Mayor Lori Lightfoot on Friday said she has “1,000% confidence” in the leadership of Police Superintendent David Brown and that the department is already implementing lessons learned from past mistakes.

“The Chicago Police Department obviously took a deep look at what happened in the course of that time period,” Lightfoot said. “The police department, I think, learned a lot from that experience and put that learning into practice over the course of the summer and the fall and currently.”

In a written response to the inspector general’s report, Brown acknowledged the department “struggled with certain aspects of its response” and said it would use the inspector general’s “findings as an additional tool to self-evaluate and move forward to be a better police department for the city of Chicago.”

Witzburg said the department appears to be trying to address some of the failings detailed in her report and that was at least in part why the report did not include specific recommendations for reform.

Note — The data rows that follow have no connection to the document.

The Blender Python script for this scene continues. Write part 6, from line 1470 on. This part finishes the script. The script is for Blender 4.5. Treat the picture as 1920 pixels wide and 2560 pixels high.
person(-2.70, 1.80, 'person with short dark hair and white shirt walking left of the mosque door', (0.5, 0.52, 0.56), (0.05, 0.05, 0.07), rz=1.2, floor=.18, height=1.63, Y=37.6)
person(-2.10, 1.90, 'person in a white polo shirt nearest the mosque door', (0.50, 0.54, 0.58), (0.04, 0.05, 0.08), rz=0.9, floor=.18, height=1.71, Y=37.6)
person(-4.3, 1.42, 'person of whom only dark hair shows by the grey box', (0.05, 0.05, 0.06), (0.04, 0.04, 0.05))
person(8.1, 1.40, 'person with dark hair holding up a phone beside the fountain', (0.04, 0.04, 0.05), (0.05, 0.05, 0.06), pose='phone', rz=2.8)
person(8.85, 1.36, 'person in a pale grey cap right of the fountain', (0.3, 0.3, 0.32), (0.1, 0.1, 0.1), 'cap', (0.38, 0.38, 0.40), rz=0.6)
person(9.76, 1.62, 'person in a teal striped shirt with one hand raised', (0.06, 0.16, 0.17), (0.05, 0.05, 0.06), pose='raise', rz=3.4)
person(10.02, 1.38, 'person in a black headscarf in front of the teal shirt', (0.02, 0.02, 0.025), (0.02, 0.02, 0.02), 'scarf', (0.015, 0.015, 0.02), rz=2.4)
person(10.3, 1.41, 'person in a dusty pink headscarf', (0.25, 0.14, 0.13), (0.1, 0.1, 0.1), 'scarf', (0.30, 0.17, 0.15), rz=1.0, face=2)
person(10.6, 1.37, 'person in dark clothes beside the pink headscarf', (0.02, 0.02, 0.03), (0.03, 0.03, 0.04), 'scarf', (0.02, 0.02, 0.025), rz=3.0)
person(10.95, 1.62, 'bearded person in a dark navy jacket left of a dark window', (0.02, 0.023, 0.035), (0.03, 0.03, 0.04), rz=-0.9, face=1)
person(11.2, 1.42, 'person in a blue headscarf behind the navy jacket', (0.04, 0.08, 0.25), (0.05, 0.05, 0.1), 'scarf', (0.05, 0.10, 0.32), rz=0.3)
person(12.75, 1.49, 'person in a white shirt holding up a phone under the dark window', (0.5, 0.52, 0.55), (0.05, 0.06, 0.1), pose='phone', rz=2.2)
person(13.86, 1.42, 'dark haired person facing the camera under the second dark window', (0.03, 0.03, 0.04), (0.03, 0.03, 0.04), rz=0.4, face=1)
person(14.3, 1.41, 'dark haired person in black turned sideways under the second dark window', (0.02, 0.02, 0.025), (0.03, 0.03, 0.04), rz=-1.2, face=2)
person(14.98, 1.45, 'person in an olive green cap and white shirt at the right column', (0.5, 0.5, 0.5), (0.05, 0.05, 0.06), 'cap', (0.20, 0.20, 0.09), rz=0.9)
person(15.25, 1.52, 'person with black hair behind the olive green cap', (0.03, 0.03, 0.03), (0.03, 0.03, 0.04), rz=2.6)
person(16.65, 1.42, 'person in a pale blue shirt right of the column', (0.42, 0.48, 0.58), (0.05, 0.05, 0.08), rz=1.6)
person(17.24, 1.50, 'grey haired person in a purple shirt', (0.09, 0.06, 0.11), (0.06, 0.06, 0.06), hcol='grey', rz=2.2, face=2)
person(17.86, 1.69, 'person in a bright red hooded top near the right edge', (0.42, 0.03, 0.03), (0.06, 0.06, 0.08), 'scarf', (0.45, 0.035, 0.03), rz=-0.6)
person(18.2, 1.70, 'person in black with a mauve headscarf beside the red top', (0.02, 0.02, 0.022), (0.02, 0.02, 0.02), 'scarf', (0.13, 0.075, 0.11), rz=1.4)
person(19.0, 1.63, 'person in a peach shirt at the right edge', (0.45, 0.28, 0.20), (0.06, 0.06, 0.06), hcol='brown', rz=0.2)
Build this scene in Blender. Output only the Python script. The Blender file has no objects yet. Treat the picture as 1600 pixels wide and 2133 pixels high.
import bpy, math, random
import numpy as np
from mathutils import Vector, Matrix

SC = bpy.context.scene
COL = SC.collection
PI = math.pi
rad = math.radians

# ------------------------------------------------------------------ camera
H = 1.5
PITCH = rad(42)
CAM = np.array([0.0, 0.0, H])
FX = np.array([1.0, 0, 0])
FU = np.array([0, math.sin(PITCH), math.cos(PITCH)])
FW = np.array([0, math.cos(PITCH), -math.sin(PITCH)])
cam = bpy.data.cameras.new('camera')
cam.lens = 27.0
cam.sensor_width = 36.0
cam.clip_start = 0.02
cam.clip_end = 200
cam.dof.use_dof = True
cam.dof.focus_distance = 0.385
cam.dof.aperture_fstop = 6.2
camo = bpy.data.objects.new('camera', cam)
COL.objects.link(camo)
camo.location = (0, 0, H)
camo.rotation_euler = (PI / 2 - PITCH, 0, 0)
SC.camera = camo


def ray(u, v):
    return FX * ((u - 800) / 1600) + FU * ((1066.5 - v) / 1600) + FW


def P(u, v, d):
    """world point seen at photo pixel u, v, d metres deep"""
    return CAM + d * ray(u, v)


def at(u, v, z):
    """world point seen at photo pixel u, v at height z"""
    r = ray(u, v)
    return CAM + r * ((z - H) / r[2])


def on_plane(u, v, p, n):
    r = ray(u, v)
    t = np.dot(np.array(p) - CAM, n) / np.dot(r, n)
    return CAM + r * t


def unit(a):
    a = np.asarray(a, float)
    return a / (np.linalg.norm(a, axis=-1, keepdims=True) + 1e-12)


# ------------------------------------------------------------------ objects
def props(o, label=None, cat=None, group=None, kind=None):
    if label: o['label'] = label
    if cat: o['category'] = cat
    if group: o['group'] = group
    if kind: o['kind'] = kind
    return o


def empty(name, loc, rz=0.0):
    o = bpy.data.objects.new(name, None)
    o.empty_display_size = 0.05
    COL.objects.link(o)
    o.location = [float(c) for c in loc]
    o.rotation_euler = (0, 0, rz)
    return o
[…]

“I certainly, for the moment, take the police department at its word that there are efforts underway to address some of these issues and we know for certain that there are policy revisions underway,” Witzburg said. “We want to see where those improvements land and what sorts of improvements they bring about.”

Some familiar failings were detailed in the report, including incomplete arrest records, indiscriminate use of force, and some officers not having functioning body cameras as department rules require.

Those failings have costs, Witzburg said, including making it much more difficult to hold to account both police officers and members of the public for misconduct and criminal acts.

“The absence of clear and complete records is compromising in terms of seeking individual accountability for potential acts of misconduct for both members of the department and members of the public,” Witzburg said. “It’s not as though there will never be any individual accountability for any misconduct that happened during these events. But what I think we know for sure is that there will never be a complete record.”

And the department’s failings will also have an impact on police efforts to build better relationships with the communities they are supposed to serve — as well as confidence in leadership, according to Witzburg.

“There are costs to public confidence, and I think critically that the way that this response was handled by the senior leadership in the department, we will see that come at a cost in terms of both external and internal credibility,” she said.